» **EXERCISE TASK**
Output each entry exactly; skip nothing.
+++ INPUT FOR THIS TASK +++
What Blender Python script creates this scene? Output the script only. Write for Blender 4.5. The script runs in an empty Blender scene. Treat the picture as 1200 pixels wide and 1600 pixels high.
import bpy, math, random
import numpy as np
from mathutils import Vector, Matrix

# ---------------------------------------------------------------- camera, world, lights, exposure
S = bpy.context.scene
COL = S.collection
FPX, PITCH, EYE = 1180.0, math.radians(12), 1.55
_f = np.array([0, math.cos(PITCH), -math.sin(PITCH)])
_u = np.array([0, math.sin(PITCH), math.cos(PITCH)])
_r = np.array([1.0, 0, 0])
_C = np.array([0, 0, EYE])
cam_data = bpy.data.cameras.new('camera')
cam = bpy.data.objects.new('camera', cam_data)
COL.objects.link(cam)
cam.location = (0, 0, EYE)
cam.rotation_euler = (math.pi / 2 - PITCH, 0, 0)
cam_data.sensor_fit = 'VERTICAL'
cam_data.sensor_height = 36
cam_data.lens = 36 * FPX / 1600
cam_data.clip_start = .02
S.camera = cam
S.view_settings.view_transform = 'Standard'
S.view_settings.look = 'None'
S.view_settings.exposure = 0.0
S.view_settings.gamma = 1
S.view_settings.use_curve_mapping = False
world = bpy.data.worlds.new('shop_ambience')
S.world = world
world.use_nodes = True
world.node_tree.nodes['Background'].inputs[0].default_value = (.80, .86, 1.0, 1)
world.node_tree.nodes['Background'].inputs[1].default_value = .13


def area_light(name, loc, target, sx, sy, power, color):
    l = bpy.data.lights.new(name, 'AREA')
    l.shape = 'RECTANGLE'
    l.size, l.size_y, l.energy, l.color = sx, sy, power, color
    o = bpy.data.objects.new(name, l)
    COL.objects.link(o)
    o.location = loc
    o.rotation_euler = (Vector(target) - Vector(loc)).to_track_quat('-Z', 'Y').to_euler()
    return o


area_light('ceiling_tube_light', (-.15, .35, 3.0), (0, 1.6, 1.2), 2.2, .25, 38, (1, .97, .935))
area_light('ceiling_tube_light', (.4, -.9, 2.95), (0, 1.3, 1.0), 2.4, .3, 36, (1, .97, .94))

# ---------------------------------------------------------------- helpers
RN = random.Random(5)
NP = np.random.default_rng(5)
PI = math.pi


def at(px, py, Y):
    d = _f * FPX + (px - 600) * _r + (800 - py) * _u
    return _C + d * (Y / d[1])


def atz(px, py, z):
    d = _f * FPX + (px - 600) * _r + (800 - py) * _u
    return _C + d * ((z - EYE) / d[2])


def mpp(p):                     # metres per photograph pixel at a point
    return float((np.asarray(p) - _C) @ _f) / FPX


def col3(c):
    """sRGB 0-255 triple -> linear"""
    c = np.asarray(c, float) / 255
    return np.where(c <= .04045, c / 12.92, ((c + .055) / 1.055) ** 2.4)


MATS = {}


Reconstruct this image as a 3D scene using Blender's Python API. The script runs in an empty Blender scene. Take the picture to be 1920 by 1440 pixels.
+++
» **REPLY**
What Blender Python script creates this scene? Output the script only. Write for Blender 4.5. The script runs in an empty Blender scene. Treat the picture as 1200 pixels wide and 1600 pixels high.
import bpy, math, random
import numpy as np
from mathutils import Vector, Matrix

# ---------------------------------------------------------------- camera, world, lights, exposure
S = bpy.context.scene
COL = S.collection
FPX, PITCH, EYE = 1180.0, math.radians(12), 1.55
_f = np.array([0, math.cos(PITCH), -math.sin(PITCH)])
_u = np.array([0, math.sin(PITCH), math.cos(PITCH)])
_r = np.array([1.0, 0, 0])
_C = np.array([0, 0, EYE])
cam_data = bpy.data.cameras.new('camera')
cam = bpy.data.objects.new('camera', cam_data)
COL.objects.link(cam)
cam.location = (0, 0, EYE)
cam.rotation_euler = (math.pi / 2 - PITCH, 0, 0)
cam_data.sensor_fit = 'VERTICAL'
cam_data.sensor_height = 36
cam_data.lens = 36 * FPX / 1600
cam_data.clip_start = .02
S.camera = cam
S.view_settings.view_transform = 'Standard'
S.view_settings.look = 'None'
S.view_settings.exposure = 0.0
S.view_settings.gamma = 1
S.view_settings.use_curve_mapping = False
world = bpy.data.worlds.new('shop_ambience')
S.world = world
world.use_nodes = True
world.node_tree.nodes['Background'].inputs[0].default_value = (.80, .86, 1.0, 1)
world.node_tree.nodes['Background'].inputs[1].default_value = .13


def area_light(name, loc, target, sx, sy, power, color):
    l = bpy.data.lights.new(name, 'AREA')
    l.shape = 'RECTANGLE'
    l.size, l.size_y, l.energy, l.color = sx, sy, power, color
    o = bpy.data.objects.new(name, l)
    COL.objects.link(o)
    o.location = loc
    o.rotation_euler = (Vector(target) - Vector(loc)).to_track_quat('-Z', 'Y').to_euler()
    return o


area_light('ceiling_tube_light', (-.15, .35, 3.0), (0, 1.6, 1.2), 2.2, .25, 38, (1, .97, .935))
area_light('ceiling_tube_light', (.4, -.9, 2.95), (0, 1.3, 1.0), 2.4, .3, 36, (1, .97, .94))

# ---------------------------------------------------------------- helpers
RN = random.Random(5)
NP = np.random.default_rng(5)
PI = math.pi


def at(px, py, Y):
    d = _f * FPX + (px - 600) * _r + (800 - py) * _u
    return _C + d * (Y / d[1])


def atz(px, py, z):
    d = _f * FPX + (px - 600) * _r + (800 - py) * _u
    return _C + d * ((z - EYE) / d[2])


def mpp(p):                     # metres per photograph pixel at a point
    return float((np.asarray(p) - _C) @ _f) / FPX


def col3(c):
    """sRGB 0-255 triple -> linear"""
    c = np.asarray(c, float) / 255
    return np.where(c <= .04045, c / 12.92, ((c + .055) / 1.055) ** 2.4)


MATS = {}


Reconstruct this image as a 3D scene using Blender's Python API. The script runs in an empty Blender scene. Take the picture to be 1920 by 1440 pixels.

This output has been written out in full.